*Task instructions*:
Would you print the material exactly, starting at its first line and ending at the line holding "cs, sn = math.cos(YAW), math.sin(YAW)"?

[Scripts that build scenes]
┄┄┄┄┄┄┄┄┄┄

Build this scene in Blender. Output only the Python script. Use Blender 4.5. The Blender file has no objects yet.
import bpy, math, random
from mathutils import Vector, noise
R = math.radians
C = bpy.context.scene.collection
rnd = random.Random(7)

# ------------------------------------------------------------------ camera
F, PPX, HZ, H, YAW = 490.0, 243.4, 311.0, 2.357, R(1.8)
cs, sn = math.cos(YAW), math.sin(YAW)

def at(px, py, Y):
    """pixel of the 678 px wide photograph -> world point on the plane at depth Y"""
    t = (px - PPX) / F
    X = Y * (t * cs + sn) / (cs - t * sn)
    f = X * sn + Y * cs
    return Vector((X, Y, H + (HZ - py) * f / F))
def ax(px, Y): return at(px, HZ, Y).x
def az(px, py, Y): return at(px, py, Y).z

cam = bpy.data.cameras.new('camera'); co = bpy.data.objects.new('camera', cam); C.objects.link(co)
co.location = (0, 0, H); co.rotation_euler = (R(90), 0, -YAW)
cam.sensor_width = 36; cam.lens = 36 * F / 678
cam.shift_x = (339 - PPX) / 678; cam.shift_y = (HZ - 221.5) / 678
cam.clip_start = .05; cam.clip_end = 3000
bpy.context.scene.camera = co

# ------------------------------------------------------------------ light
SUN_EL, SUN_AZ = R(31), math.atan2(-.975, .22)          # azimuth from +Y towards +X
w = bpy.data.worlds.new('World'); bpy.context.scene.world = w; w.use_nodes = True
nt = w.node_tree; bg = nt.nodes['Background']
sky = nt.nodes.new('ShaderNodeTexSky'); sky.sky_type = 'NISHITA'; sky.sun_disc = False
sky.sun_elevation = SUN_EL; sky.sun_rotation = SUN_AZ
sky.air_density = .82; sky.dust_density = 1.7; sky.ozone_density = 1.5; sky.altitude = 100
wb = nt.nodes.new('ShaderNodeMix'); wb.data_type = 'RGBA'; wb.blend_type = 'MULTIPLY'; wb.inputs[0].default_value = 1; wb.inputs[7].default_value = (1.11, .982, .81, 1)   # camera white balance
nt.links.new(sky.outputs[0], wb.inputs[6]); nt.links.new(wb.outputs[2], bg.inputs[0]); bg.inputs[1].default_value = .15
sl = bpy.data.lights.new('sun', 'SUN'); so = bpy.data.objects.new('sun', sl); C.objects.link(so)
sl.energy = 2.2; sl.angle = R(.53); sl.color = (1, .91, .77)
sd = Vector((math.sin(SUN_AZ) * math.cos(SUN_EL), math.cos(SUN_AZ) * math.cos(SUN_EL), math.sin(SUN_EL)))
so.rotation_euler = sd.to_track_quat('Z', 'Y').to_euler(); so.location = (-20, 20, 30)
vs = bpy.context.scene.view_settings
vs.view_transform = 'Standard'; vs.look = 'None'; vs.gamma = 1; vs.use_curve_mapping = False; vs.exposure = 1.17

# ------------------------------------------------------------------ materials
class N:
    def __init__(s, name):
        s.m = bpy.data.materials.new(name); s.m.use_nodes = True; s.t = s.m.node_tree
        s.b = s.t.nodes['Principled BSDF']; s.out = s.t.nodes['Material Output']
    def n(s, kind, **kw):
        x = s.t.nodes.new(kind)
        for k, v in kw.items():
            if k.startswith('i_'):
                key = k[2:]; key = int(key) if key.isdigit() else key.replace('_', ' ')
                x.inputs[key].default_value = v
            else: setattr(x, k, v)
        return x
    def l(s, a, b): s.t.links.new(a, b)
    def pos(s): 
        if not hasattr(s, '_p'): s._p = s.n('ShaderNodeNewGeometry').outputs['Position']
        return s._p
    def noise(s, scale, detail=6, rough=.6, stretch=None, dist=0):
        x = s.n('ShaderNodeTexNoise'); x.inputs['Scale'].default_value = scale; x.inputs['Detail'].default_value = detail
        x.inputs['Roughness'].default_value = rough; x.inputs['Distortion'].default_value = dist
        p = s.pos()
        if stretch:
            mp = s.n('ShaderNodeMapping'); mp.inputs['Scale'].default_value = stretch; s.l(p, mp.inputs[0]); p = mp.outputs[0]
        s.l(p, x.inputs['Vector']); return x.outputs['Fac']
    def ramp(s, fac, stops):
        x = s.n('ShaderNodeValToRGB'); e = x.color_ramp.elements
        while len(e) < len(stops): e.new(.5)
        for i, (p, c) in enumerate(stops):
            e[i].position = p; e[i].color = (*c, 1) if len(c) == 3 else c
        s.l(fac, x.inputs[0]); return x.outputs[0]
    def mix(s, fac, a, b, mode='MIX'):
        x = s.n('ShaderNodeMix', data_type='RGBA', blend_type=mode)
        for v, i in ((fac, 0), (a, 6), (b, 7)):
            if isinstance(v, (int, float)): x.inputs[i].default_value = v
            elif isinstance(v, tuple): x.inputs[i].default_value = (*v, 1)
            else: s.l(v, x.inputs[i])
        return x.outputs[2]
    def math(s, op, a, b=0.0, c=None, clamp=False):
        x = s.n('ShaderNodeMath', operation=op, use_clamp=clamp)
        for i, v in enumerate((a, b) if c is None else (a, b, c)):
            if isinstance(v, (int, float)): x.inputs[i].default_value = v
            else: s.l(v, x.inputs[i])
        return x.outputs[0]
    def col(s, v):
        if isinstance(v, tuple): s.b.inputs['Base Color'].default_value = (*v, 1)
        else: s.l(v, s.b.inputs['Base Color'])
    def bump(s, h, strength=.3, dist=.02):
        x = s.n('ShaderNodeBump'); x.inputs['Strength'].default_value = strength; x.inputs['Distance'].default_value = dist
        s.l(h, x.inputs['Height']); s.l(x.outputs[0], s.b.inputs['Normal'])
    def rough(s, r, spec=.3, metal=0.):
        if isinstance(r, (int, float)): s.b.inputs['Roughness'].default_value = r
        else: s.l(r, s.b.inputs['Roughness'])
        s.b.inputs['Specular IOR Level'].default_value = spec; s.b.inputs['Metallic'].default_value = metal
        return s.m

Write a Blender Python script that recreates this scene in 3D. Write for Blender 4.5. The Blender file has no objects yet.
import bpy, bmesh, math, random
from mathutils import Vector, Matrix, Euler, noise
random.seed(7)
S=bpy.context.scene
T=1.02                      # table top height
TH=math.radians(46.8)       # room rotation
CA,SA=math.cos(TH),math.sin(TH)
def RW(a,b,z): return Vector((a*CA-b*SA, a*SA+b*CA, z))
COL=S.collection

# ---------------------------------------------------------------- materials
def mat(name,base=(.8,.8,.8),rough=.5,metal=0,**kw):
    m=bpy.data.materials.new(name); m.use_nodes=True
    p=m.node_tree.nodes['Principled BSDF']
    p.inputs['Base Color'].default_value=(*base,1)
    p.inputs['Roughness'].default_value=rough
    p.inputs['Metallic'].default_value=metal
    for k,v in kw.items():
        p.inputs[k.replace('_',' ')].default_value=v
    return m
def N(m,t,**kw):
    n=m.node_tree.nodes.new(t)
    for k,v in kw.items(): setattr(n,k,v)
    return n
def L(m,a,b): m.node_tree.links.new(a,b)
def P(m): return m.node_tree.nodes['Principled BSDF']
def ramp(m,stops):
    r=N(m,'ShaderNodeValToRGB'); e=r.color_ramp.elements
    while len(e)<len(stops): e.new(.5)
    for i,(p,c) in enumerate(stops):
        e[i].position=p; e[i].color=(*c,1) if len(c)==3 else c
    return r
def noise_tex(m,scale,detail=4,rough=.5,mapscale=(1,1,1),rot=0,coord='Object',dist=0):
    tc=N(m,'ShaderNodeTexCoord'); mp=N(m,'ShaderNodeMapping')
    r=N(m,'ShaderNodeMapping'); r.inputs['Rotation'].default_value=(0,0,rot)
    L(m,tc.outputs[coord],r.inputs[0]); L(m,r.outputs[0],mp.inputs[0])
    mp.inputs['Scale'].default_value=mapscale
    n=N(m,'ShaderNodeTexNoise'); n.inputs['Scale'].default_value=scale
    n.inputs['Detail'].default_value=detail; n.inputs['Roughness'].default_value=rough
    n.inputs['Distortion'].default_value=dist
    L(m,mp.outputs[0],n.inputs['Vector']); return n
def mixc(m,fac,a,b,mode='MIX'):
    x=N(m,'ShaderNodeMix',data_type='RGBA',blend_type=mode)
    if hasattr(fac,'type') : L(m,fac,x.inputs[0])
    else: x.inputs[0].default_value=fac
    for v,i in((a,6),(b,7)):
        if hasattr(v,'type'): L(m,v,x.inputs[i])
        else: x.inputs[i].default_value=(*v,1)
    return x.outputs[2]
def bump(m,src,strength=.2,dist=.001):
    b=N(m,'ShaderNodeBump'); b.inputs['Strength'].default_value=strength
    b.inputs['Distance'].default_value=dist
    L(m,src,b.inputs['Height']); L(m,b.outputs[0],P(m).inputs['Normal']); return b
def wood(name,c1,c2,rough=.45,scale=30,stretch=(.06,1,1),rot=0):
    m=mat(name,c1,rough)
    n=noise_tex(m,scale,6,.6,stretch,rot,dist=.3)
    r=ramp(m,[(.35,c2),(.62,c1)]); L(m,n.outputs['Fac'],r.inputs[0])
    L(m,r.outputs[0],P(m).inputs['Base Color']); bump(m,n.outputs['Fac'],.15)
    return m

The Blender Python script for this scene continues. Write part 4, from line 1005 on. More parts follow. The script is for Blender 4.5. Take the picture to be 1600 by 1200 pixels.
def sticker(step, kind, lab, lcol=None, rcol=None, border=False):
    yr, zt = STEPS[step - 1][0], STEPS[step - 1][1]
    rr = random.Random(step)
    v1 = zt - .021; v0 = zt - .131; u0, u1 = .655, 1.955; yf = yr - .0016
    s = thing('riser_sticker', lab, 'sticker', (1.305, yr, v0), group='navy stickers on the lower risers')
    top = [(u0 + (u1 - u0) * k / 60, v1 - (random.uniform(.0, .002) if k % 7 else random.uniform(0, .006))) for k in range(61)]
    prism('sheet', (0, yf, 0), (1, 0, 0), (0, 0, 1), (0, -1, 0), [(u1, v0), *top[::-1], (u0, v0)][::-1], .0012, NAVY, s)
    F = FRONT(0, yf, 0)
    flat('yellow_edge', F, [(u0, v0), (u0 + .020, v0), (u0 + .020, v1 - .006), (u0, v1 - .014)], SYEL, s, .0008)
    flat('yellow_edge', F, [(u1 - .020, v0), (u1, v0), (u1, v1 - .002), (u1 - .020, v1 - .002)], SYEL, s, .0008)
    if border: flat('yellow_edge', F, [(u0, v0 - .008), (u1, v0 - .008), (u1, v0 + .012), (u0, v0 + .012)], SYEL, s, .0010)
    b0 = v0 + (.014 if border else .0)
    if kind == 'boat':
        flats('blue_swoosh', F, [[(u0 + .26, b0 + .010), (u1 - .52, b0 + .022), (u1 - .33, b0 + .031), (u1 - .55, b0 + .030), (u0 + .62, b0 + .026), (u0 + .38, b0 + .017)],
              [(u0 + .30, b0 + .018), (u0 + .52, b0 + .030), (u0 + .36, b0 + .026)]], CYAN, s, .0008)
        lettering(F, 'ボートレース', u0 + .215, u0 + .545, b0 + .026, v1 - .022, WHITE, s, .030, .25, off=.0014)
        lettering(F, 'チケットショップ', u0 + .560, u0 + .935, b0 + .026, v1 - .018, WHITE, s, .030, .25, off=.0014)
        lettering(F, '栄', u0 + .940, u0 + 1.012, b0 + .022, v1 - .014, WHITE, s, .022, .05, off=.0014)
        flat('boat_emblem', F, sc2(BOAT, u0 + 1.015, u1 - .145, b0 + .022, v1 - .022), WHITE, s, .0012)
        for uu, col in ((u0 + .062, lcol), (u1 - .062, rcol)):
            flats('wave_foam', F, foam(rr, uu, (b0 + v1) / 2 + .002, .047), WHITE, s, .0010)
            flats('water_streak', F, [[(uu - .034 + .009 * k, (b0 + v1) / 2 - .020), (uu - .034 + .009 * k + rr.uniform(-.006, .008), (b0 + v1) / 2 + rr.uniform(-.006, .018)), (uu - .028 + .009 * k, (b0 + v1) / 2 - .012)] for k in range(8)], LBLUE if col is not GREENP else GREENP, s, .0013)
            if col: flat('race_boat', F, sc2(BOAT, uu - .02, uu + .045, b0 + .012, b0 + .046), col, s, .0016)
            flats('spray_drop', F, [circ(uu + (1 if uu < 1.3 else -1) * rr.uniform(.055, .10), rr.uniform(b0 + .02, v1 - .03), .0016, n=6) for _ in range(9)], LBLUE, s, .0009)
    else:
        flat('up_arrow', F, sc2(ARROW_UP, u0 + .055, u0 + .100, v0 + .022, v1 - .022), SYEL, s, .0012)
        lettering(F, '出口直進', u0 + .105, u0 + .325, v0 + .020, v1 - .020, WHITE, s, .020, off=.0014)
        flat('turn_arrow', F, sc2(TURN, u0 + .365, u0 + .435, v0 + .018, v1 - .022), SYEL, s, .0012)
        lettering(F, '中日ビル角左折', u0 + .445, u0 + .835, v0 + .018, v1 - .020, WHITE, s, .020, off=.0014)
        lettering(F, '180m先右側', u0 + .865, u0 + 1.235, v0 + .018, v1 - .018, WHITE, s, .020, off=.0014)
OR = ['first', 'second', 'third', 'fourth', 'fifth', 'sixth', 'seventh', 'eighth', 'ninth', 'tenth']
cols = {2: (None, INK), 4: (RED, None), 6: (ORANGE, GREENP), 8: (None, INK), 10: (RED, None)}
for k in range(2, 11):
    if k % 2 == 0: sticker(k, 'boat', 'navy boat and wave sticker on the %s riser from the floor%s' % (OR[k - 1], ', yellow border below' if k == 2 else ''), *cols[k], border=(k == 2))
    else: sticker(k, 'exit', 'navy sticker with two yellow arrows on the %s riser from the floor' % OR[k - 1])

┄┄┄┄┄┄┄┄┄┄

*Answer to this problem*:
Build this scene in Blender. Output only the Python script. Use Blender 4.5. The Blender file has no objects yet.
import bpy, math, random
from mathutils import Vector, noise
R = math.radians
C = bpy.context.scene.collection
rnd = random.Random(7)

# ------------------------------------------------------------------ camera
F, PPX, HZ, H, YAW = 490.0, 243.4, 311.0, 2.357, R(1.8)
cs, sn = math.cos(YAW), math.sin(YAW)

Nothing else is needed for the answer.